LET'S HEAR IT, but not too loud, for the Territory of the Afars and Issas - known, mercifully, as Djibouti, after its port. This is the Horn of Africa ministate whose mostly nomadic inhabitants voted Sunday for independence from France. It will shortly become Africa's 49th sovereign state. We realize it's a bit loutish, in this post-imperial day, to voice reservations about any colony's arrival at the splendors of nationhood. But this late-blooming state is not going to have an easy time.

Leave aside its desperate poverty. Neighboring Somalia, whose clients (the Issas) will dominate the new government, wants to swallow Djibouti. Neighboring Ethiopia, whose main access to the Red Sea is through its port, fears its arch foes in Somalia will do exactly that. The Saudis and Sudanese and, somewhere in the background, the Americans stand behind Somalia. The Russians and Libyans stand behind the Ethiopians. Djibouti, you could say, rhymes with trouble.
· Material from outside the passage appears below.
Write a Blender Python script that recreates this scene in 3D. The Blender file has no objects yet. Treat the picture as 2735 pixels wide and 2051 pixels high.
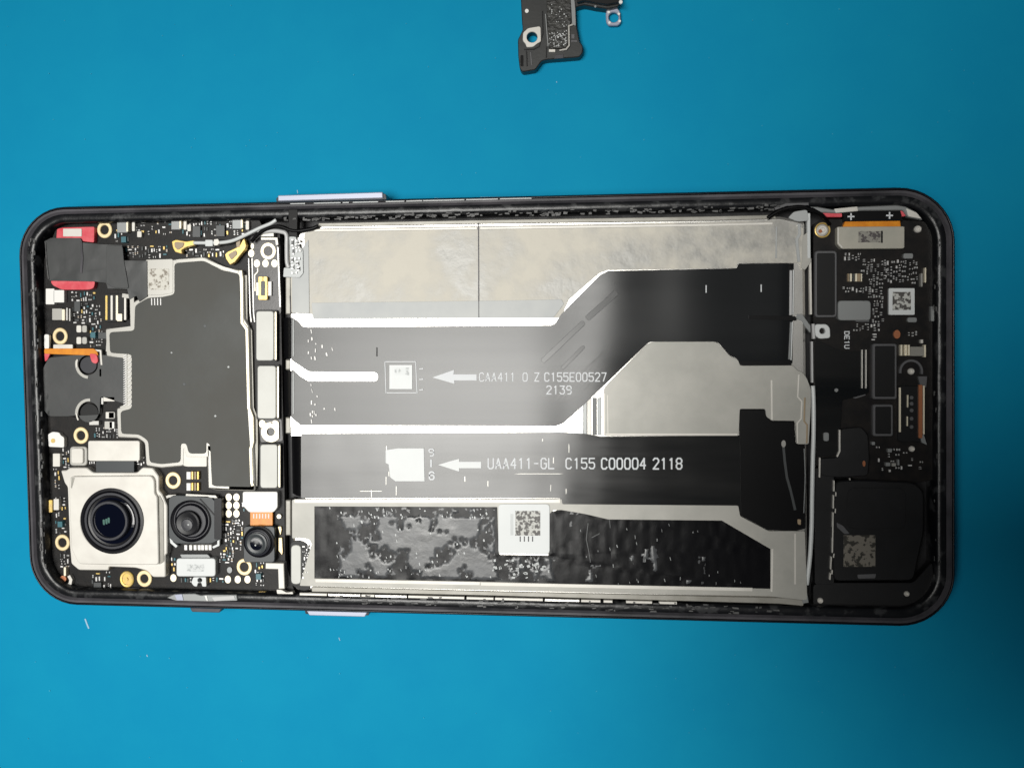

If there is an international sprinkler system to douse this fire in the making, it may be France. The French are performing no mean feat in Africa. They have done just about everything that "imperialists" are supposed to be strung up for: sold arms to South Africa, intervened to keep puppets in power - you name it. But they do not appear to most Africans so threatening as either great power. They wield their culture deftly. They have shown an attentiveness to development and a constancy in support of old friends, and this has given their friendship value at least to the ruling elites.

In the Territory of the Afars and Issas, France formerly supported the political groups aligned with Ethiopia. Recently, with Ethiopia in terrible trouble for reasons of its own, the French switched horses and hooked up with the groups aligned with Somalia. Quietly, Paris is leaving a couple thousand French soldiers as protection for the shaky new state.

Djibouti is a long way away. In another day, the United States might have itched to play a central role in arranging the balance of power in its region. Africa's Horn. But the itch has been tamed, or subdued. This represents maturity. A more dominant American presence in the Horn would not assure the stability that is the customary American goal in unsettled Third World places. A more discreet presence may not ensure stability either. But the United States does well to make a diplomatic virtue out of what may be only a political necessity, and to take a seat near the sidelines while others take to the field.